Most importantly, this method works for non-supersymmetric theories, like the ones that describe the real, observable universe. It avoids the infamous mathematical problems (like divide-by-zero errors), preserves the crucial property of gauge invariance (which keeps physics consistent), and can be built up step-by-step using recursion.
In other words, it’s a clean, scalable, and consistent framework for computing particle behavior, in any number of dimensions.
It’s a new map. And this time, it’s for the world we actually live in.
Why This Matters for AI
Now comes the unexpected twist: this new framework might be perfect for AI.
AI struggles with traditional physics math. Equations filled with edge cases, infinities, and symbolic headaches are tough for even the best machine learning systems to grasp. But geometry? That’s something machines are really good at.
Curves on surfaces can be encoded as graphs, networks, and shapes.
Recursive structures are ideal for algorithmic reasoning.
The rules are clean, local, and systematic, no manual exceptions needed.
If you were designing physics from scratch to be AI-readable, you might invent something like surface kinematics. It’s structured, visual, and modular. It has a logic that could be learned.
With it, AI could:
Simulate particle collisions more efficiently
Automate parts of theoretical physics
Discover patterns humans miss
Help design new experiments and even new theories
This is teaching machines the language of nature.
What Could This Lead To?
It’s tempting to stop here — physics gets easier, AI helps out, everyone wins. But the truth is more profound.
If AI learns physics through geometric tools like surface kinematics, it’s not just learning about our universe. It’s learning from a framework that doesn’t begin with space and time at all.
Both the amplituhedron and surface kinematics share a radical implication: space-time is not fundamental. These geometric structures don’t live in space.
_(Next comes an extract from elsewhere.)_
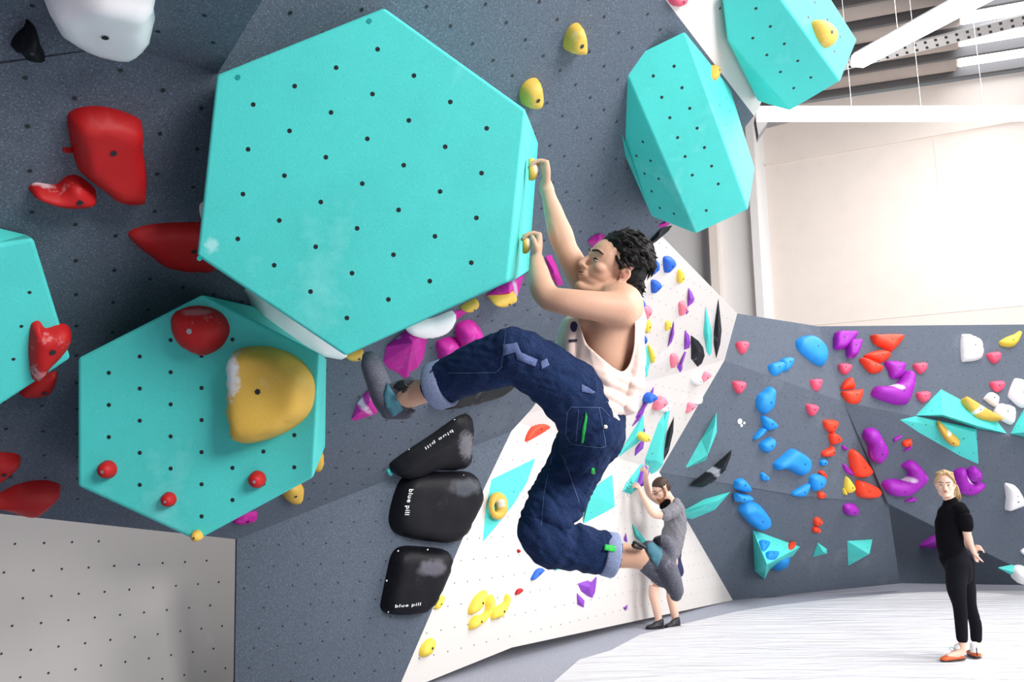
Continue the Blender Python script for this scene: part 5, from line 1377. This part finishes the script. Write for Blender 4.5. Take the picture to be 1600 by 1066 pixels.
def cuff(c0, c1, r0, r1, lab):
    """turned-up cuff: a rounded band, hollow"""
    d = (c1-c0).normalized(); a = d.orthogonal().normalized(); b_ = d.cross(a); V = []; Fc = []; seg = 32
    ln = (c1-c0).length
    prof = [(0, r0*.98), (0, r0+.006), (.12, r0+.010), (.85, r1+.010), (1.0, r1+.006), (1.02, r1), (.9, r1-.005), (.1, r0-.004)]
    for k, (t, r) in enumerate(prof):
        for i in range(seg):
            w = 2*math.pi*i/seg; rr_ = r+.0025*math.sin(3*w+k*.1)
            V.append(c0+d*(ln*t)+a*(rr_*math.cos(w))+b_*(rr_*math.sin(w)))
    K_ = len(prof)
    for k in range(K_):
        for i in range(seg): Fc.append([k*seg+i, k*seg+(i+1) % seg, ((k+1) % K_)*seg+(i+1) % seg, ((k+1) % K_)*seg+i])
    o = link('turned_up_cuff', V, Fc, 'cuff', smooth=True); bake_origin(o); adopt(jo, o); o['label'] = lab; return o
cuff(K(699, 598, 2.70), K(676, 605.5, 2.72), .073, .073, 'pale blue inside of the turned-up denim')
cuff(K(941, 865, 2.795), K(962, 869, 2.80), .066, .069, 'pale blue inside of the turned-up denim')
# details of the jeans
decal('pocket_slit', jo, [(915, 644), (917, 650), (915, 672), (912, 692), (908.5, 692), (910, 670)], 'green')
decal('back_label', jo, [(924, 731), (928, 731), (930, 740), (926, 741), (923, 737)], 'green')
bt_ = decal('button', jo, circ(945, 666.5, 3.0, 10), 'metalb', lift=.005)
decal('knee_patch', jo, [(844, 565), (854, 560), (858, 571), (846, 577)], 'patch')
decal('hammer_loop', jo, [(786, 539), (808, 536), (815, 551), (840, 562), (836, 573), (808, 562), (805, 551), (786, 556)], 'patch')
decal('waist_loop', jo, [(908, 600), (920, 606), (930, 613), (925, 616), (908, 612)], 'patch')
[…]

They exist in an abstract, timeless realm, and what we call space and time may be what emerges when these structures play out.
So when we train AI on surface kinematics, we are training it not on particles or fields, but on something more elemental. We are, in a way, handing AI the blueprint of a universe that doesn’t yet have space or time. And asking it: what else is possible?
Could AI discover new physics — not just beyond the Standard Model, but beyond the structure of reality as we know it?
A New Map, A New Guide
The story of modern physics has always been about finding better maps: clearer ways to describe the universe. From Newton’s equations to Feynman diagrams, each leap has brought us closer to truth.
With surface kinematics, we may finally be taking a step toward a map that captures a new terrain, a geometry hinting at an unknown layer of reality.
And perhaps, with AI as our companion, we’re preparing for the next journey: not just across space, but beyond it.